* START *

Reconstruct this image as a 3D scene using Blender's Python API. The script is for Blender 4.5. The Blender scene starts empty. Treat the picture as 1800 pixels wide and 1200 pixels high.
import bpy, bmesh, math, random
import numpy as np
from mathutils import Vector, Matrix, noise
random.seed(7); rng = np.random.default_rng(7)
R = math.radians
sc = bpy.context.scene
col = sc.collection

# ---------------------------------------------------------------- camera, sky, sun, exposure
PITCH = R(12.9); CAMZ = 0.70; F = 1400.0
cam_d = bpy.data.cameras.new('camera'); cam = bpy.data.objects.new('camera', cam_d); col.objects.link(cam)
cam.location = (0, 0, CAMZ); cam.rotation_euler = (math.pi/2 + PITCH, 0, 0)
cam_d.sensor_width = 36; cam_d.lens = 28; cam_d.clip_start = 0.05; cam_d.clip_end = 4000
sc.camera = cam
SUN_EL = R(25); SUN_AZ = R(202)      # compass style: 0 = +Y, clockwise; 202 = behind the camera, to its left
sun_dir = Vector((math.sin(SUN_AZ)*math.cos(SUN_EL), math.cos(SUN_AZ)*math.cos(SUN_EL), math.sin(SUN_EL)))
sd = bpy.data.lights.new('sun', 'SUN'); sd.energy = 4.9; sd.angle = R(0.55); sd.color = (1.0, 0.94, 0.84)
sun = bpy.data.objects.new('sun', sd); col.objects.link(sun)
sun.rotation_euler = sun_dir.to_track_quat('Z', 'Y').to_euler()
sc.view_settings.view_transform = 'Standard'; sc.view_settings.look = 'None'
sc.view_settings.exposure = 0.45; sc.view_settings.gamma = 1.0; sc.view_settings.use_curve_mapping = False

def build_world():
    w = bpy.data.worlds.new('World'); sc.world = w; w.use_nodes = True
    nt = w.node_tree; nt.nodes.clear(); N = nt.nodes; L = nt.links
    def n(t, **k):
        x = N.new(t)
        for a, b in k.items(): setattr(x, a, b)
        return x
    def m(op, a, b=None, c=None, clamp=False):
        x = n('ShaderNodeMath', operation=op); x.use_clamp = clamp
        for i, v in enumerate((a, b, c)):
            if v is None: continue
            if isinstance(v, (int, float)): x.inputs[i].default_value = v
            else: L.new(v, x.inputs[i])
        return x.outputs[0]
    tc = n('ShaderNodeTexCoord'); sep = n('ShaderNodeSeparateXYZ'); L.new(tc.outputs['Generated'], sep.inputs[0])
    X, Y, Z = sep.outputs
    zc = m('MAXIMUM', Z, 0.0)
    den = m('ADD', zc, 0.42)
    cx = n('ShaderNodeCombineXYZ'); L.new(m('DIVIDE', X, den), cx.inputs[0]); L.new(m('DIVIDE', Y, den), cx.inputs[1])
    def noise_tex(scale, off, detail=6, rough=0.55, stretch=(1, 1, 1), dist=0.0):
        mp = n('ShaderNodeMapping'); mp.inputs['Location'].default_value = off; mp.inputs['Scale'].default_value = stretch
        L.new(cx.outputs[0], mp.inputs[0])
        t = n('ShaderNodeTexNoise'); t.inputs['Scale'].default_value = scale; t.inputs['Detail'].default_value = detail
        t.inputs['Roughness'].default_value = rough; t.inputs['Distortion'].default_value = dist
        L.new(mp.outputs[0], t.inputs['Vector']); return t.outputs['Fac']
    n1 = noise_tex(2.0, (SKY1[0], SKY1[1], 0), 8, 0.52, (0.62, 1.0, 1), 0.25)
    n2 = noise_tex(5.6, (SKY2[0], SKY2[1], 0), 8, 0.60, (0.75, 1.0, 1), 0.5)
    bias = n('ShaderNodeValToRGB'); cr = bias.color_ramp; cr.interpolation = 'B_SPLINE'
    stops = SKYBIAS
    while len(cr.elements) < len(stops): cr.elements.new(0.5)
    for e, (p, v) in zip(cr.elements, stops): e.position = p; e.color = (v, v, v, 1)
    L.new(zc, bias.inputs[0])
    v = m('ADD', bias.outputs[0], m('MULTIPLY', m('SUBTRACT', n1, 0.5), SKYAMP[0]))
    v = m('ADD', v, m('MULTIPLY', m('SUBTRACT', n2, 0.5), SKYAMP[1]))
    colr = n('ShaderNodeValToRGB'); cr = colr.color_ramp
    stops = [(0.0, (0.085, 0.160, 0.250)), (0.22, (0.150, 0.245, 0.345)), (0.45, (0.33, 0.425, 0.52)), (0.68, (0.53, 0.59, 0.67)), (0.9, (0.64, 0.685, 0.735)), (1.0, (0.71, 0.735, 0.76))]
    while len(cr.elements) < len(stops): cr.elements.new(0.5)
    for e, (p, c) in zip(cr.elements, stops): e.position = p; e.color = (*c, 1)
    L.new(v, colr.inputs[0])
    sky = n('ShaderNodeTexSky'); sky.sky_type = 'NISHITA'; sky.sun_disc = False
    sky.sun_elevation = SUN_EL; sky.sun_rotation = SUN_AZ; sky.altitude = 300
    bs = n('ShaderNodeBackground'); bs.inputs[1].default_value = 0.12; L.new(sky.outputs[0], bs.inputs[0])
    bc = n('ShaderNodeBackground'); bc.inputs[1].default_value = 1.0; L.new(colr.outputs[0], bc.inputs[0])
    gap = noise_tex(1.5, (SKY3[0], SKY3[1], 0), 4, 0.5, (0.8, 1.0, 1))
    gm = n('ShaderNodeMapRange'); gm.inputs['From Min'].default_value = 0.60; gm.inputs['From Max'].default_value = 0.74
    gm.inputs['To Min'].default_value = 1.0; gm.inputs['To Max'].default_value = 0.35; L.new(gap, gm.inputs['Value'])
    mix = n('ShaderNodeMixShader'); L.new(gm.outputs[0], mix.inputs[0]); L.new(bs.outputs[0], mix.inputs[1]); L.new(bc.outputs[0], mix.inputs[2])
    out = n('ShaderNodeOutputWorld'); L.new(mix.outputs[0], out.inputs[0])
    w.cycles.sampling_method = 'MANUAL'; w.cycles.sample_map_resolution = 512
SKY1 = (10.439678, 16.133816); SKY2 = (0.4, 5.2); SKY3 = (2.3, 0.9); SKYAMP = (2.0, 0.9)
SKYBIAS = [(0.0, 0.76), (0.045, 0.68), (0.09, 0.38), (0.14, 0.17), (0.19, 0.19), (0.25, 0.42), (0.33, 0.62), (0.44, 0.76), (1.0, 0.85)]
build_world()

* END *

- **STATED GOAL**
Beginning at the top of the data, extract each line through the line containing "col = sc.collection" and return those lines exactly, with nothing added.

- **PROBLEM SOLUTION**
Reconstruct this image as a 3D scene using Blender's Python API. The script is for Blender 4.5. The Blender scene starts empty. Treat the picture as 1800 pixels wide and 1200 pixels high.
import bpy, bmesh, math, random
import numpy as np
from mathutils import Vector, Matrix, noise
random.seed(7); rng = np.random.default_rng(7)
R = math.radians
sc = bpy.context.scene
col = sc.collection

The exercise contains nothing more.